(Records from a dataset)
------------

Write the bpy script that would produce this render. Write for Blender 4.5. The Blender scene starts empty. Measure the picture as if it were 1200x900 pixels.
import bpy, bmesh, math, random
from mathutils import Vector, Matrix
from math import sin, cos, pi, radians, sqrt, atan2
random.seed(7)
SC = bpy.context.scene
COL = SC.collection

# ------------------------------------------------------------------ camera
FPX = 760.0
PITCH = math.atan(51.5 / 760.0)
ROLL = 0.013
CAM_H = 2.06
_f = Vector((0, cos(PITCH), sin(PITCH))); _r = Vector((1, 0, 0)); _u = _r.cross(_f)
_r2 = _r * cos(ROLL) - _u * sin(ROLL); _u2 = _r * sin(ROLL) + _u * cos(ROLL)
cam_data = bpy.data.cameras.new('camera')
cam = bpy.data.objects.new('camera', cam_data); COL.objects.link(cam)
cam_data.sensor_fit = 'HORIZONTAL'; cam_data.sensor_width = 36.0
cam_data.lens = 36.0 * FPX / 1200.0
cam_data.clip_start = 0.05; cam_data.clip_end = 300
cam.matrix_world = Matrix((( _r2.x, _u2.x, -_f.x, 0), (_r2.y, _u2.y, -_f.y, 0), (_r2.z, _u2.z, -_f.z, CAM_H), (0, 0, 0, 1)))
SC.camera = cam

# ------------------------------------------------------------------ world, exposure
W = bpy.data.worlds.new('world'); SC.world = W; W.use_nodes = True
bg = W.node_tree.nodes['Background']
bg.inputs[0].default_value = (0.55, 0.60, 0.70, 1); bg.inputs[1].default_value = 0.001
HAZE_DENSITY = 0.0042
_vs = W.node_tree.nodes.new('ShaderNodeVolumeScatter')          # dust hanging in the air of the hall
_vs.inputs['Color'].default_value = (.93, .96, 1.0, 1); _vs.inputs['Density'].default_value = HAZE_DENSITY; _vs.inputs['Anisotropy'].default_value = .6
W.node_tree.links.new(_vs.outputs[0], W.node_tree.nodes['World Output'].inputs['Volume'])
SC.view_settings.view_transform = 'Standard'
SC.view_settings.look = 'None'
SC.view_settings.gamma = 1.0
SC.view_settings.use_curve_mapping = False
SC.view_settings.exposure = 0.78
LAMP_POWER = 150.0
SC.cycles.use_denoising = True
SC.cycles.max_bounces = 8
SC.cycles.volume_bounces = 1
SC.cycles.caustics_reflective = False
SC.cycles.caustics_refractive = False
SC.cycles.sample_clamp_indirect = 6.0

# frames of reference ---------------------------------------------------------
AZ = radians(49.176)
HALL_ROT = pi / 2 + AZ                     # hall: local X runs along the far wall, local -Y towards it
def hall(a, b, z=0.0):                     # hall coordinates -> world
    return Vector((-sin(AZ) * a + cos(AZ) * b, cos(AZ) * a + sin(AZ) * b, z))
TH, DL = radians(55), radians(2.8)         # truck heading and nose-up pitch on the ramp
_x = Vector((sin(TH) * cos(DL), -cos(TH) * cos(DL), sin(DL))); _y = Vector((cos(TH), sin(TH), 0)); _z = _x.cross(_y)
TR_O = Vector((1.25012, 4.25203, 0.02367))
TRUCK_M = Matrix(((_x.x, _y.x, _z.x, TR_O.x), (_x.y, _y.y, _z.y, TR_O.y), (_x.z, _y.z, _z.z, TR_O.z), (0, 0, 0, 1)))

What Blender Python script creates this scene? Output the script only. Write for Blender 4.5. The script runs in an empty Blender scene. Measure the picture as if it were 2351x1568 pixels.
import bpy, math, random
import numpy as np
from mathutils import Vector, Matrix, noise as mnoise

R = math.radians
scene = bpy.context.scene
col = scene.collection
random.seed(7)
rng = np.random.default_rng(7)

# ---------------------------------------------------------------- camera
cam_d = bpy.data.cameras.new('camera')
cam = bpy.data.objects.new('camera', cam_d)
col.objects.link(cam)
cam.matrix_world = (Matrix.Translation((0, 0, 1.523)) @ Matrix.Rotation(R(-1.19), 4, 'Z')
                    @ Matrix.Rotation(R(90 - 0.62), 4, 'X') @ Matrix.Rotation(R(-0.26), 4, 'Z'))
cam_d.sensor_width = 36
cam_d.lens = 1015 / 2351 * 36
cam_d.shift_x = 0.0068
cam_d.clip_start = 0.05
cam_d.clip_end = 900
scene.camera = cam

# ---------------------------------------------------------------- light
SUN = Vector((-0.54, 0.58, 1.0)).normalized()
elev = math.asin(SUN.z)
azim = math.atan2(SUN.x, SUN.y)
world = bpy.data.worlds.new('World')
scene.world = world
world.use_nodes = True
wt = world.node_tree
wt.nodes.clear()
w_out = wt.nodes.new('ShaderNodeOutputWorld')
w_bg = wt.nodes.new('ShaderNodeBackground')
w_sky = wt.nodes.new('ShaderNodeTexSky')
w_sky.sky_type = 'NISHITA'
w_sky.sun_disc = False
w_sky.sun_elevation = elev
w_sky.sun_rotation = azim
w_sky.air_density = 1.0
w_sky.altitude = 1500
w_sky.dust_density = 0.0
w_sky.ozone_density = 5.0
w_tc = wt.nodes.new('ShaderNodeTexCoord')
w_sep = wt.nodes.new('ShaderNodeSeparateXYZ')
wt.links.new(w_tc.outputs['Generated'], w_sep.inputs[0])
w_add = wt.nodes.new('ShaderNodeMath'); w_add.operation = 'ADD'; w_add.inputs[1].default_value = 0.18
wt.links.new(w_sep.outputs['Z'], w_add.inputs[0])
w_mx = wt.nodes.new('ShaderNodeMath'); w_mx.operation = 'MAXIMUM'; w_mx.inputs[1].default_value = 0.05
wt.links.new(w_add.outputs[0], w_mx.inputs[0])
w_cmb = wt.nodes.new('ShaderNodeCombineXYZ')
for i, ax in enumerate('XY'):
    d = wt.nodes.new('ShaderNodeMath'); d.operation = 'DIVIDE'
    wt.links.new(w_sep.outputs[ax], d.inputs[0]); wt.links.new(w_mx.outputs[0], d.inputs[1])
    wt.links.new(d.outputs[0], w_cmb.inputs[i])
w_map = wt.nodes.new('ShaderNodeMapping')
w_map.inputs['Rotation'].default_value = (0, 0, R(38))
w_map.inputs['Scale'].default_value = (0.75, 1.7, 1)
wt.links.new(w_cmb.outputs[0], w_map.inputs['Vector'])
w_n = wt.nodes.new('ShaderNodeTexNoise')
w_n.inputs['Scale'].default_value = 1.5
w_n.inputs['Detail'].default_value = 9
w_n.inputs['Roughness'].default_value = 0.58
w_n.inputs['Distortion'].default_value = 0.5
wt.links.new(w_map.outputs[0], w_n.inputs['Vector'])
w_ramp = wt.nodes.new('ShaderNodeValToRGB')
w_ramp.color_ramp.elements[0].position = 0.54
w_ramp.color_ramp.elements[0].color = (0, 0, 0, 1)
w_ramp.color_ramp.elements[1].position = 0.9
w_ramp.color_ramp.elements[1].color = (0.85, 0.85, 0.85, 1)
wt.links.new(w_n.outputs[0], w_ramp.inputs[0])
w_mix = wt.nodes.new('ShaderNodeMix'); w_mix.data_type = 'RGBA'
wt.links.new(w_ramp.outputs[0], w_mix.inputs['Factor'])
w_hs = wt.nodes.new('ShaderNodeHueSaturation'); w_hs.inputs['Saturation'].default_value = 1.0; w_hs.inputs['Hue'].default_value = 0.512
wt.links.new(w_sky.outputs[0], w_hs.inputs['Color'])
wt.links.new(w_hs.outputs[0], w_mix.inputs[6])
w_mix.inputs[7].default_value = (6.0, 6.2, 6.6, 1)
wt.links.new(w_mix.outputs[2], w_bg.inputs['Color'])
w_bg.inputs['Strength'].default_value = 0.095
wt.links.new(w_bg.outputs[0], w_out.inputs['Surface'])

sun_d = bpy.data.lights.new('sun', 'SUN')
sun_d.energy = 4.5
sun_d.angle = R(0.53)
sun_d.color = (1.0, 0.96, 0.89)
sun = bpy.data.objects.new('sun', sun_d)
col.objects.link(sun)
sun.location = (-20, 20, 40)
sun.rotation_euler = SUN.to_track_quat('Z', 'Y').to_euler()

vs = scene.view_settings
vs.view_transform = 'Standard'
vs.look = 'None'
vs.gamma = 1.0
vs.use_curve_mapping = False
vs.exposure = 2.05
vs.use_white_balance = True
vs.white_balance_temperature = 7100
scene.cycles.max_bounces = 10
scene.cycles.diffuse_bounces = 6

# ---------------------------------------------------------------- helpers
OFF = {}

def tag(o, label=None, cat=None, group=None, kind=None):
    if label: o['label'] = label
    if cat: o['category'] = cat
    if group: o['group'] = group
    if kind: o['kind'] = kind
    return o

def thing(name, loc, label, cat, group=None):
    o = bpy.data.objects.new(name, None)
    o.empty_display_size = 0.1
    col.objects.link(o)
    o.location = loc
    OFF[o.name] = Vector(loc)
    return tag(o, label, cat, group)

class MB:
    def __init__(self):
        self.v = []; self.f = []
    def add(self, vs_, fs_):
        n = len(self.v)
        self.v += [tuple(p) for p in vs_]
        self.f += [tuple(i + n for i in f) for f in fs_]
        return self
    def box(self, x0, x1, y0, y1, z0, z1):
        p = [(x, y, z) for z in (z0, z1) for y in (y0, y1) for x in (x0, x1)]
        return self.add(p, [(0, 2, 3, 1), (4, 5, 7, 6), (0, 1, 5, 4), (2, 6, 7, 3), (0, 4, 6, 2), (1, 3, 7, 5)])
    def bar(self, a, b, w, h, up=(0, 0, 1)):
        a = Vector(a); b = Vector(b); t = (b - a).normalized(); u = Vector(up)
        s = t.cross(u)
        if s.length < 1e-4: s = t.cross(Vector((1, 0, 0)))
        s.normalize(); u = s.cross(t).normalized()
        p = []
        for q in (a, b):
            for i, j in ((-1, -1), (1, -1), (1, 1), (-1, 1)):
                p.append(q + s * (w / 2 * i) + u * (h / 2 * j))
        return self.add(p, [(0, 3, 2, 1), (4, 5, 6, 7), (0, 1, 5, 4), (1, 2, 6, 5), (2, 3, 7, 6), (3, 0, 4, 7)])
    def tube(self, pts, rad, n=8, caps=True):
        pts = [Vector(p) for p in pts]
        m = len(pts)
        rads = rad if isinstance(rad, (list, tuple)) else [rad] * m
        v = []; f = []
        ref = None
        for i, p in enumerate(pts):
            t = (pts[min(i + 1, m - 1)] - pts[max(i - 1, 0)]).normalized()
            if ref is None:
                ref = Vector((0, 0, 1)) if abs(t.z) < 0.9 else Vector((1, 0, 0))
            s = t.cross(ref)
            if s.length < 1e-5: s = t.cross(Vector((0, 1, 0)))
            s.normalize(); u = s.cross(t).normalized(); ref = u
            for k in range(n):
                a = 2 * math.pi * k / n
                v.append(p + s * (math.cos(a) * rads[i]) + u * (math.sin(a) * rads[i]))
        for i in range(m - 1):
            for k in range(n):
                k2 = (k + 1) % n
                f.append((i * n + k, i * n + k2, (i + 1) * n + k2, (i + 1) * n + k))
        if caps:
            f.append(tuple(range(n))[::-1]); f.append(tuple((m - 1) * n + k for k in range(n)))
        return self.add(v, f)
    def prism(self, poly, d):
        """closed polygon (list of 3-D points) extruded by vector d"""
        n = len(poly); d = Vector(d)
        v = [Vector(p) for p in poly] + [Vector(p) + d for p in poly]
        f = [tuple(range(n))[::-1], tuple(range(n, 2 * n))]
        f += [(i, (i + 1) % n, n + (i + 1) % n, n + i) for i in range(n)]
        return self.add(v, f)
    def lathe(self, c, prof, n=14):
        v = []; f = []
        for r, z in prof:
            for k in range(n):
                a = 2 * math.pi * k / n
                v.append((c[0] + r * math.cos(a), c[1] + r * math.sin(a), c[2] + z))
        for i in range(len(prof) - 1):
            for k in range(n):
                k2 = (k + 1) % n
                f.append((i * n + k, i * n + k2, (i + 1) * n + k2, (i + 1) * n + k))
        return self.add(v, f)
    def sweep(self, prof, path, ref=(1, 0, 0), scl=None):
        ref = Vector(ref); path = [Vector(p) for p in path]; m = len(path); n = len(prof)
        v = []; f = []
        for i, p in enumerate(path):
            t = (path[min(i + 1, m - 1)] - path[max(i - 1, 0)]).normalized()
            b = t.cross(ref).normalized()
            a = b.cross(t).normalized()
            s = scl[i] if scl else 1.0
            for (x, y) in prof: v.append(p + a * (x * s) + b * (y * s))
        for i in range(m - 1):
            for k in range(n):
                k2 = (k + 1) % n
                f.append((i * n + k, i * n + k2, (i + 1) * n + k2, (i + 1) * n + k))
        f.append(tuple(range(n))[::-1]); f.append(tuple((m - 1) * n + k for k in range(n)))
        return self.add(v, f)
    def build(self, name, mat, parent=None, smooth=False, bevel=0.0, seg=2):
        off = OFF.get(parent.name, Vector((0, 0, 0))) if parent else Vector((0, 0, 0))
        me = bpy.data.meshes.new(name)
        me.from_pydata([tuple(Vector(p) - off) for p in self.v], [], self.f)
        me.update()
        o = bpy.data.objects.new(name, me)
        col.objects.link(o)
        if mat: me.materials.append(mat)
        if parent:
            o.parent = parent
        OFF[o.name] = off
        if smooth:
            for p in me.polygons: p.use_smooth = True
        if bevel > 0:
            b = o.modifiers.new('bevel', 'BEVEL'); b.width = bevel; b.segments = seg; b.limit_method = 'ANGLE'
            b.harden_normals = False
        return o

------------

Given problem
Set down, exactly and alone, the run of lines from the line that has "What Blender Python" to the line that has "from mathutils import Vector, Matrix, noise".

Solution below
What Blender Python script creates this scene? Output the script only. Write for Blender 4.5. The script runs in an empty Blender scene. Measure the picture as if it were 2351x1568 pixels.
import bpy, math, random
import numpy as np
from mathutils import Vector, Matrix, noise as mnoise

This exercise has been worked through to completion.